- What to work on: Word for word, give the material below again, minus any images.

- Raw data:
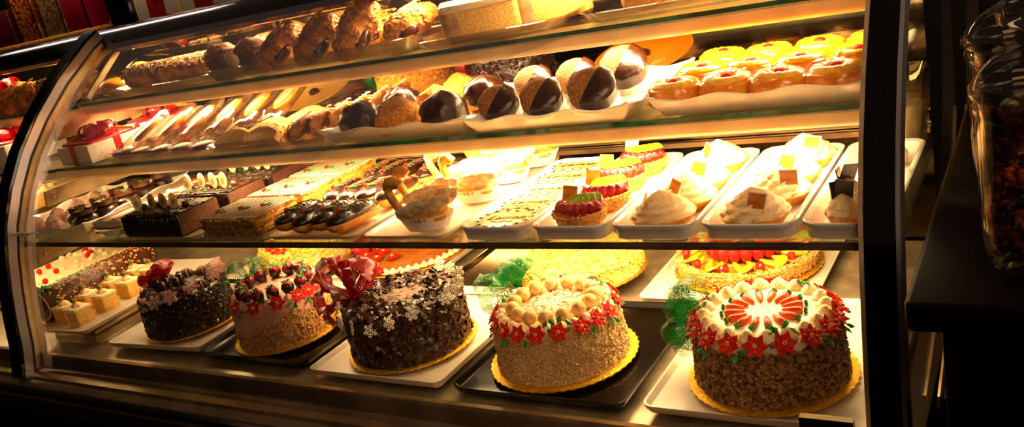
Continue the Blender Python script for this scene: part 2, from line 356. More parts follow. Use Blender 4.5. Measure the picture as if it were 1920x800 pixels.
for k,a in enumerate((-.5,.5,3.0)):
    mb.add([(0,0,0),(.010,.005,.001),(.017,0,.003),(.010,-.005,.001),(.010,0,.004),(.010,0,-.001)],[(0,4,1),(1,4,2),(2,4,3),(3,4,0),(0,1,5),(1,2,5),(2,3,5),(3,0,5)],T(.004*math.cos(a-1.6),.004*math.sin(a-1.6),-.001,rz=a-1.6))
ME['leaf']=mesh('icing_leaf',mb,K['green'])
def poinsettia(parent,p,n,spin=0,s=1,leaf=True):
    o=obj('poinsettia',ME['poin'],None,parent,aim(p,n,spin,s)); obj('flower_center',ME['stam'],None,o)
    if leaf: obj('icing_leaf',ME['leaf'],None,o,T(0,-.009,-.002))
    return o
def snowflake_mesh(m):
    mb=MB(); th=.0012
    for k in range(6):
        M=T(rz=k*PI/3); mb.box((.009,0,0),(.018,.0024,th*2),M)
        for q,l in((.007,.008),(.0125,.006)):
            for sg in(-1,1): mb.box((l/2,0,0),(l*.8,.0018,th*2),M@T(q,0,0,rz=sg*PI/3))
    return mesh('snowflake',mb,m)
ME['snp']=snowflake_mesh(K['pinkw']); ME['snw']=snowflake_mesh(K['whitew'])
def sprinkle(mb,p,nrm,s,th=.0012,curl=0,tilt=.8):
    M=aim(p,Vector(nrm)+Vector((rnd.uniform(-1,1),rnd.uniform(-1,1),rnd.uniform(-1,1)))*tilt,rnd.uniform(0,6.3))
    a=s*rnd.uniform(.6,1.3); b=s*rnd.uniform(.35,.9)
    if not curl: return mb.box((0,0,0),(a,b,th),M)
    L=[]
    for i in range(4):
        x=(i/3-.5); z=-(4*x*x)*curl*a
        L.append([(x*a,-b/2,z),(x*a,b/2*rnd.uniform(.6,1.1),z),(x*a,b/2,z+th),(x*a,-b/2,z+th)])
    mb.loft(L,M=M)
def side_coat(mb,r0,r1,z0,z1,n,s,th=.0015,curl=0,tilt=.8,zf=None):
    for _ in range(n):
        a=rnd.uniform(0,2*PI); z=rnd.uniform(z0,z1)
        if zf and z>zf(a): continue
        r=r0+(r1-r0)*(z-z0)/(z1-z0)
        sprinkle(mb,(r*math.cos(a),r*math.sin(a),z),(math.cos(a),math.sin(a),.1),s,th,curl,tilt)
    return mb
def top_coat(mb,ra,rb,z,n,s,th=.0015,curl=0,tilt=.8):
    for _ in range(n):
        a=rnd.uniform(0,2*PI); r=math.sqrt(rnd.uniform(ra*ra,rb*rb)); sprinkle(mb,(r*math.cos(a),r*math.sin(a),z),(0,0,1),s,th,curl,tilt)
    return mb
def board(parent,R,h=.004):
    mb=MB(); n=180; L=[]
    for rr,z in((R-.006,0),(R,.0008),(R,h-.001),(R-.004,h)):
        L.append([((rr-.0035*abs(math.cos(24*2*PI*j/n)))*math.cos(2*PI*j/n),(rr-.0035*abs(math.cos(24*2*PI*j/n)))*math.sin(2*PI*j/n),z) for j in range(n)])
    mb.loft(L); return obj('cake_board',mb,K['gold'],parent,label='scalloped gold cake board')
def cake_body(parent,m,r0,r1,h,z0=.004,amp=.002,name='cake_body'):
    mb=MB(); prof=[(r0*.2,z0)]+[(r0+(r1-r0)*t,z0+h*t) for t in(0,.12,.25,.4,.55,.7,.85,.95)]+[(r1-.003,z0+h*.985),(r1-.009,z0+h),(r1*.7,z0+h),(r1*.35,z0+h),(.004,z0+h)]
    mb.lathe(prof,72); mb.disp(amp,45,rnd.random()*9); return obj(name,mb,m,parent)
def shell_ring(m,parent,r,z,n,s,name='icing_border',twist=True):
    mb=MB()
    for k in range(n):
        a=2*PI*k/n
        M=T(r*math.cos(a),r*math.sin(a),z,rz=a)
        mb.lathe([(s*.95,-s*.25),(s,0),(s*.86,s*.28),(s*.72,s*.34),(s*.66,s*.55),(s*.45,s*.62),(s*.36,s*.8),(.0008,s*.95)],18,M=M,fn=lambda r_,a_,z_,i:r_*(1+.10*math.cos(6*a_+z_/s*4)))
    return obj(name,mb,m,parent,ang=75)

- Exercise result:
Continue the Blender Python script for this scene: part 2, from line 356. More parts follow. Use Blender 4.5. Measure the picture as if it were 1920x800 pixels.
for k,a in enumerate((-.5,.5,3.0)):
    mb.add([(0,0,0),(.010,.005,.001),(.017,0,.003),(.010,-.005,.001),(.010,0,.004),(.010,0,-.001)],[(0,4,1),(1,4,2),(2,4,3),(3,4,0),(0,1,5),(1,2,5),(2,3,5),(3,0,5)],T(.004*math.cos(a-1.6),.004*math.sin(a-1.6),-.001,rz=a-1.6))
ME['leaf']=mesh('icing_leaf',mb,K['green'])
def poinsettia(parent,p,n,spin=0,s=1,leaf=True):
    o=obj('poinsettia',ME['poin'],None,parent,aim(p,n,spin,s)); obj('flower_center',ME['stam'],None,o)
    if leaf: obj('icing_leaf',ME['leaf'],None,o,T(0,-.009,-.002))
    return o
def snowflake_mesh(m):
    mb=MB(); th=.0012
    for k in range(6):
        M=T(rz=k*PI/3); mb.box((.009,0,0),(.018,.0024,th*2),M)
        for q,l in((.007,.008),(.0125,.006)):
            for sg in(-1,1): mb.box((l/2,0,0),(l*.8,.0018,th*2),M@T(q,0,0,rz=sg*PI/3))
    return mesh('snowflake',mb,m)
ME['snp']=snowflake_mesh(K['pinkw']); ME['snw']=snowflake_mesh(K['whitew'])
def sprinkle(mb,p,nrm,s,th=.0012,curl=0,tilt=.8):
    M=aim(p,Vector(nrm)+Vector((rnd.uniform(-1,1),rnd.uniform(-1,1),rnd.uniform(-1,1)))*tilt,rnd.uniform(0,6.3))
    a=s*rnd.uniform(.6,1.3); b=s*rnd.uniform(.35,.9)
    if not curl: return mb.box((0,0,0),(a,b,th),M)
    L=[]
    for i in range(4):
        x=(i/3-.5); z=-(4*x*x)*curl*a
        L.append([(x*a,-b/2,z),(x*a,b/2*rnd.uniform(.6,1.1),z),(x*a,b/2,z+th),(x*a,-b/2,z+th)])
    mb.loft(L,M=M)
def side_coat(mb,r0,r1,z0,z1,n,s,th=.0015,curl=0,tilt=.8,zf=None):
    for _ in range(n):
        a=rnd.uniform(0,2*PI); z=rnd.uniform(z0,z1)
        if zf and z>zf(a): continue
        r=r0+(r1-r0)*(z-z0)/(z1-z0)
        sprinkle(mb,(r*math.cos(a),r*math.sin(a),z),(math.cos(a),math.sin(a),.1),s,th,curl,tilt)
    return mb
def top_coat(mb,ra,rb,z,n,s,th=.0015,curl=0,tilt=.8):
    for _ in range(n):
        a=rnd.uniform(0,2*PI); r=math.sqrt(rnd.uniform(ra*ra,rb*rb)); sprinkle(mb,(r*math.cos(a),r*math.sin(a),z),(0,0,1),s,th,curl,tilt)
    return mb
def board(parent,R,h=.004):
    mb=MB(); n=180; L=[]
    for rr,z in((R-.006,0),(R,.0008),(R,h-.001),(R-.004,h)):
        L.append([((rr-.0035*abs(math.cos(24*2*PI*j/n)))*math.cos(2*PI*j/n),(rr-.0035*abs(math.cos(24*2*PI*j/n)))*math.sin(2*PI*j/n),z) for j in range(n)])
    mb.loft(L); return obj('cake_board',mb,K['gold'],parent,label='scalloped gold cake board')
def cake_body(parent,m,r0,r1,h,z0=.004,amp=.002,name='cake_body'):
    mb=MB(); prof=[(r0*.2,z0)]+[(r0+(r1-r0)*t,z0+h*t) for t in(0,.12,.25,.4,.55,.7,.85,.95)]+[(r1-.003,z0+h*.985),(r1-.009,z0+h),(r1*.7,z0+h),(r1*.35,z0+h),(.004,z0+h)]
    mb.lathe(prof,72); mb.disp(amp,45,rnd.random()*9); return obj(name,mb,m,parent)
def shell_ring(m,parent,r,z,n,s,name='icing_border',twist=True):
    mb=MB()
    for k in range(n):
        a=2*PI*k/n
        M=T(r*math.cos(a),r*math.sin(a),z,rz=a)
        mb.lathe([(s*.95,-s*.25),(s,0),(s*.86,s*.28),(s*.72,s*.34),(s*.66,s*.55),(s*.45,s*.62),(s*.36,s*.8),(.0008,s*.95)],18,M=M,fn=lambda r_,a_,z_,i:r_*(1+.10*math.cos(6*a_+z_/s*4)))
    return obj(name,mb,m,parent,ang=75)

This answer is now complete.